Hacer un acto de fe, comulgando con otro, es “resucitar de entre los muertos”, resucitar del escepticismo, que nubla la mente más que la niebla de la sierra los ojos.

 

“Resucitar de entre los muertos” es tener esperanza, beberse en el momento presente, de un trago, el Cáliz del Señor, confiando en que luego de beberlo se nos abrirán los ojos y veremos distinto. La esperanza es en sí misma una resurrección. Aquellos que “sólo en Jesús ponen su esperanza”, experimentan en su vida lo que significa “resucitar de muchas muertes”. La esperanza nos hace resucitar de esa muerte que es cada desilusión que nos pegamos cuando no esperamos sólo en “Cristo Jesús, nuestra Esperanza”─ (1 Tm 1), sino que nos ilusionamos con los espejismos de nuestro propio yo o con las proyecciones de las estadísticas.

La esperanza cristiana es una resurrección porque es una reduplicación.

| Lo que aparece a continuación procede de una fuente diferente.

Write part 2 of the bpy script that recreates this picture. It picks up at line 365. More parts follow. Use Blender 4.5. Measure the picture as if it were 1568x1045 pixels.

Esperar es “creer en la esperanza misma (no en cosas que vendrán)”. Así lo expresa hermosísimamente Pablo refiriéndose a Abraham: “contra toda esperanza, creyó en esperanza…” (Rm 4, 18). Esperanza cristiana es creer allí donde ya no hay esperanza humana. Creer cuando la niebla no deja ver ni a dos pasos adelante y esperar hasta oír las voces del Buen Pastor que nos orientan a la fuente de vida.

 

Resucitar de entre los muertos es tener caridad. Poner manos a la obra con caridad. La caridad es en sí misma una resurrección, porque nos saca de la parálisis de la muerte y nos pone a caminar y a trabajar en el Nombre de Jesús resucitado. La caridad es más que el mero amor. Es amor esperanzado y creativo, que da vida allí donde parece que sólo hay esterilidad. La caridad resucita la vida donde ha muerto por el pecado o por agotamiento natural.

 

Resucitar de entre los muertos es orar. Orar con fe, esperanza y caridad.

 

Orar es descender (morir) con la mente dentro del corazón… y alzar los ojos (resucitar) al Rostro del Señor, siempre presente, cuya mirada transfigura todo en tu interior”.